Minggu, 21 September 2008

EKONOMI BUDDHIS

Istilah ekonomi berasal dari kata oikonomos yang berarti aturan atau pengelolaan rumah tangga. Ekonomi memfokuskan perhatian hanya kepada kepentingan kesejahteraan manusia, sehingga seringkali dianggap melanggar kepentingan makhluk lain dan lingkungan (Mukti, 2003:392). Harus diakui secara jujur bahwa sebenarnya ilmu ekonomi sebenarnya secara implisif maupun eksplisif merupakan perjuangan untuk hidup, yang tak lain adalah persaingan bebas. Hal ini sigalovada sutta dan bentuk pengorbanan yaitu dalam kutadanta sutta yang dapat dijadikan menjadikan pedoman.

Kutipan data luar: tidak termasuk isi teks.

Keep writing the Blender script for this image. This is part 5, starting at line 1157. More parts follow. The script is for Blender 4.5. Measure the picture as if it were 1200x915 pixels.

Hingga pada ilmu ekonomi seperti yang diajarkan oleh Buddha, terdapat beberapa hal yang patut untuk digaris bawahi yaitu persolan keserakahan (lobha) dan penegasan terhadap pentingnya gaya berpikir yang bijak (wisdom). Prinsip moral pula yang diajarkan oleh Buddha melatarbelakangi ilmu ekonomi muncul bagi pemeluk agama Buddha. Prinsip ini harus komprehensif karena diterapkan dalam kegiatan ekonomi. Ekonomi identik dengan mata pencaharian. Mata pencaharian yang merupakan salah satu dari delapan unsur jalan mulia berunsur delapan, tentunya mata pencaharaian yang benar. Bagi yang menjalankan penghidupan benar tidak akan merugikan makhluk lain.

Dasar ekonomi Buddhis adalah kesederhanaan dan tanpa kekerasan. Polanya rasional, dengan cara yang sedikit dicapai hasil yang memuaskan. Ilmu ekonomi modern menganggap konsumsi sebagai satu-satunya tujuan dari segala kegiatan ekonomi, dan faktor-faktor produksi sebagai alat.

Sigalovada sutta memberikan penjelasan akibat dari mengkonsumsi bahan yang menimbulkan ketagihan, tentunya berpengaruh dengan keadaan ekonomi, yaitu : (1) memboroskan kekayaan; (2) adanya pertengkaran; (3) berpenyakitan; (4) hilangnya watak baik; (5) menampilkan diri secara memalukan; dan (6) melemahkan daya pikir (D.iii.31).

Terdapat lima prinsip ekonomi tidak dibenarkan, yaitu menipu orang lain, membual, menfitnah, menggelapkan, dan mengambil untung yang berlebihan (M.iii.75). Para Bhikkhu tidak dibenarkan dalam berbagai bentuk perdagangan, mencari makan lewat penujuman dan pengobatan. Walaupun demikian kegiatan semacam ini tidak jarang disalahgunakan (D.i.1) dan juga menghindari bisnis yang merangsang nafsu indera (D.iii.31).

Kembali pada prinsip awal, kemunculan ajaran Buddha merupakan ajaran pembebasan, namun sama sekali tidak memusuhi akan kesejahteraan hidup. Buddhisme membenarkan usaha untuk melenyapkan pengangguran, tetapi bukan menghasilkan produksi maksimal mungkin, melainkan memberi pekerjaan bagi setiap orang untuk membutuhkan kerja (Mukti, 2003:407).

Kegiatan ekonomi tidak terlepas dari utang piutang. Buddha menghubungkan utang dengan rintangan batin, seperti halnya penyakit, dan sangat tidak menyenangkan (D.i.31). Mudah dimengerti kenapa Buddha mengingatkan bahwa kebahagiaan karena memilki hasil dari usaha sendiri, tidak mempunyai utang, dan tidak mempunyai perbuatan tercela (A.ii.86), pada intinya segala kegiatan kegiatan perekonomian dapat memberikan kebahagiaan pada masa sekarang maupun yang akan datang (D.i.5).

Dalam praktek bisnis, tidak jarang orang melakukan spekulasi atau yang bersifat untung-untungan. Buddha menolak spekulasi, karena mengetahui benar sampai dimana spekulasi itu menyangkut keinginan dan kemelakata, tujuan, akibat atau hasil dari pandangan-pandangan tersebut pada waktu yang akan datang, semuanya bersifat membodohkan (D.i.1).Ukuran kebahagiaan adalah keadaan pikiran yang penuh dengan cinta kasih, welas asih, simpati, dan keseimbangan batin (D.iii.78). Pembagian kekayaan yang terkumpul menjadi beberapa bagian, yaitu: satu bagian keperluan sendiri, dua bagian untuk mengembangkan usaha, dan bagian keempat disimpan sebagai cadangan atau tabungan (D.iii.31).